Podczas poniedziałkowej sesji radni podjęli decyzję o zwiększeniu puli pieniędzy na utwardzanie ulic gruntowych w ramach Radomskiego Programu Drogowego. Początkowo na ten cel w budżecie miasta na 2018 rok zarezerwowano 8 mln zł.
– Wielokrotnie była mowa o tym, że jeśli przetargi będą wychodzić troszeczkę wyżej niż oczekiwania to możemy przyjść ze wskazaniem źródła finansowania. Tak też zrobiliśmy. Radomski Program drogowy to nic innego jak wyciąganie ludzi z błota i dlatego chcemy, żeby ten program był stabilny i niezachwiany, dlatego chcemy zwiększyć o 3,5 mln zł ten paragraf tak, aby każda ulica doczekała się asfaltu – powiedział Konrad Frysztak, wiceprezydent Radomia.
Dodatkowe pieniądze na Radomski Program Drogowy pochodzą, jak tłumaczyły władze miasta, z oszczędności, jakie udało się wygospodarować po tym, gdy miasto pozyskało z subwencji drogowej ponad 11 mln zł na budowę trasy N-S. Zdaniem Marka Szarego, przewodniczącego klubu radnych Prawa i Sprawiedliwości, od samego początku było wiadomo, że 8 mln zł, które pierwotnie wprowadzono do budżetu, nie wystarczą na realizację wszystkich inwestycji.
– Wczoraj prezydenta przyznał, że to my, radni opozycji, mieliśmy rację mówiąc o tym, że za osiem milionów nie da się wybudować 68 odcinków dróg. Cały czas na to wskazywaliśmy i cały czas mówiliśmy, że to jest oszukiwanie mieszkańców. Mieszkańcy zostali oszukani. Dziś prezydent występuje o dodatkowe 3,5 mln zł. Nadal nie wiemy na jakiej podstawie 3,5 mln zł – stwierdził Marek Szary, przewodniczący klubu radnych PiS.
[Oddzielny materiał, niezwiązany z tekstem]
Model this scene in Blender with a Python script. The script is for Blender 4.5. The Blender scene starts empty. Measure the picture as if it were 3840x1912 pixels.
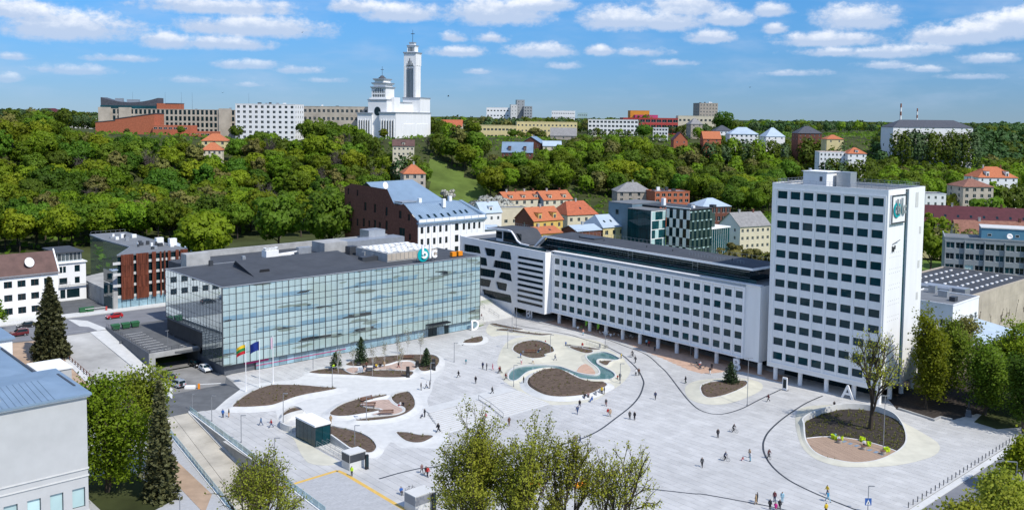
import bpy,math,random
import numpy as np
from mathutils import Matrix,Vector
from mathutils.geometry import tessellate_polygon
SC=bpy.context.scene
COL=SC.collection
PI=math.pi
# ---------------------------------------------------------------- camera
CAM_H,CAM_PITCH,CAM_ROLL,CAM_F=60.0,-0.0695963,0.0117367,3447.77/3840.0
cam_data=bpy.data.cameras.new('camera')
cam_data.sensor_width=36.0
cam_data.lens=36.0*CAM_F
cam_data.shift_y=-(956.0-676.5151)/3840.0
cam_data.clip_start,cam_data.clip_end=1.0,30000.0
cam=bpy.data.objects.new('camera',cam_data)
COL.objects.link(cam)
fwd=Vector((0,math.cos(CAM_PITCH),math.sin(CAM_PITCH)))
up0=Vector((0,-math.sin(CAM_PITCH),math.cos(CAM_PITCH)))
rt0=Vector((1,0,0))
cr,sr=math.cos(CAM_ROLL),math.sin(CAM_ROLL)
rt=rt0*cr+up0*sr
up=up0*cr-rt0*sr
m=Matrix((rt,up,-fwd)).transposed().to_4x4()
m.translation=Vector((0,0,CAM_H))
cam.matrix_world=m
SC.camera=cam
# ---------------------------------------------------------------- sky, sun, exposure
SUN_AZ,SUN_EL=math.radians(133.0),math.radians(50.0)
to_sun=Vector((math.sin(SUN_AZ)*math.cos(SUN_EL),math.cos(SUN_AZ)*math.cos(SUN_EL),math.sin(SUN_EL)))
sun_d=bpy.data.lights.new('sun','SUN')
sun_d.energy=3.3
sun_d.angle=math.radians(0.53)
sun_d.color=(1.0,0.95,0.87)
sun=bpy.data.objects.new('sun',sun_d)
sun.rotation_euler=to_sun.to_track_quat('Z','Y').to_euler()
COL.objects.link(sun)
SC.view_settings.view_transform='Standard'
SC.view_settings.look='None'
SC.view_settings.gamma=1.0
SC.view_settings.exposure=0.46
try:SC.view_settings.use_curve_mapping=False
except Exception:pass
SC.cycles.max_bounces=6
SC.cycles.diffuse_bounces=3
SC.cycles.glossy_bounces=3
SC.cycles.transparent_max_bounces=6
SC.cycles.use_denoising=True
SC.cycles.sample_clamp_indirect=6.0
# clouds: azimuth, elevation, half width, half height (radians) as seen from the square
CLOUDS=[(-0.445,0.079,0.085,0.026,1.0),(-0.492,0.093,0.065,0.016,1.0),(-0.304,0.106,0.109,0.016,1.0),(-0.273,0.087,0.104,0.021,1.0),(-0.125,0.106,0.055,0.018,1.0),(-0.358,0.07,0.035,0.015,1.0),(-0.3,0.07,0.06,0.013,1.0),(-0.023,0.108,0.085,0.025,1.0),(0.024,0.118,0.06,0.015,1.0),(0.114,0.102,0.06,0.024,1.0),(0.169,0.1,0.05,0.018,1.0),(0.21,0.084,0.035,0.014,1.0),(0.181,0.115,0.055,0.023,1.0),(0.226,0.103,0.035,0.015,1.0),(0.272,0.111,0.025,0.013,1.0),(0.352,0.1,0.057,0.023,1.0),(0.326,0.08,0.075,0.014,1.0),(0.275,0.092,0.017,0.01,1.0),(0.386,0.067,0.065,0.011,0.8),(0.44,0.081,0.057,0.018,1.0),(0.477,0.087,0.06,0.025,1.0),(0.497,0.096,0.03,0.019,1.0),(0.334,0.068,0.055,0.009,0.8),(0.422,0.07,0.035,0.01,0.8),(0.029,0.069,0.05,0.014,1.0),(-0.061,0.067,0.04,0.01,0.9),(-0.281,0.049,0.045,0.01,0.9),(-0.444,0.039,0.047,0.009,0.85),(0.093,0.07,0.023,0.01,1.0),(0.14,0.069,0.04,0.009,0.7),(0.296,0.047,0.045,0.006,0.7),(0.42,0.05,0.035,0.007,0.8),(0.055,0.054,0.03,0.007,0.7),(-0.039,0.047,0.023,0.006,0.8),(-0.229,0.045,0.035,0.007,0.7),(-0.501,0.029,0.017,0.009,1.0),(-0.497,0.05,0.02,0.007,0.7),(-0.067,0.083,0.02,0.01,0.8),(0.475,0.059,0.04,0.009,0.8),(0.383,0.054,0.045,0.007,0.7),(-0.273,0.029,0.03,0.005,0.7),(-0.022,0.082,0.025,0.009,0.7),(-0.167,0.112,0.055,0.015,0.9),(-0.403,0.052,0.05,0.006,0.6),(-0.336,0.032,0.04,0.006,0.6),(0.174,0.058,0.045,0.006,0.6),(0.459,0.043,0.05,0.006,0.7),(-0.2,0.035,0.035,0.005,0.6)]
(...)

Magdalena Lasota, radna Platformy Obywatelskiej oraz Kazimierz Woźniak z Radomian Radom uważają, że wprowadzenie dodatkowych pieniędzy na realizację Radomskiego Programu Drogowego to dobra decyzja.
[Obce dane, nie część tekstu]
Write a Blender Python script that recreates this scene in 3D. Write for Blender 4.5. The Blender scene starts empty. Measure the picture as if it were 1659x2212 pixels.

– Radomski program drogowy służy utwardzaniu ulic, czyli to nie jest pełna budowa z chodnikami, z oświetleniem, odwodnieniem, itd., bo te ulice są gruntowe, bo wiele z tych ulic zalewanych i rzeczywiście ludzie nie mogą tam funkcjonować, bo są w błocie – dodała Magdalena Lasota, radna PO.
– Te środki są bardzo potrzebne. Dobrze, że wreszcie te ulice będą częściowo ucywilizowane, że będą mogli ludzie dojść suchą nogą do swoich budynków, a nie brnąć w błocie, bo te zdjęcia, które nam mieszkańcy pokazywali to tak, jakbyśmy byli wiek do tyłu – uzupełnił Kazimierz Woźniak, radny Radomian Razem.
Według radnego Jana Pszczoły z Sojuszu Lewicy Demokratycznej, dodatkowo wprowadzone pieniądze i tak nie pozwolą na remonty wszystkich ulic.
– Tak, ale to też jest jeszcze za mało. Tych pieniędzy zabraknie. Jeżeli będzie zrobić 80 procent ulic z tego wykazu to 3 – 4 mln zł zabraknie – zakończył Jan Pszczoła, radny SLD.
Dodajmy, że podczas poniedziałkowej sesji radny przesunęli także 3,5 mln zł na budowę dróg wokół Radomskiego Centrum Radomia.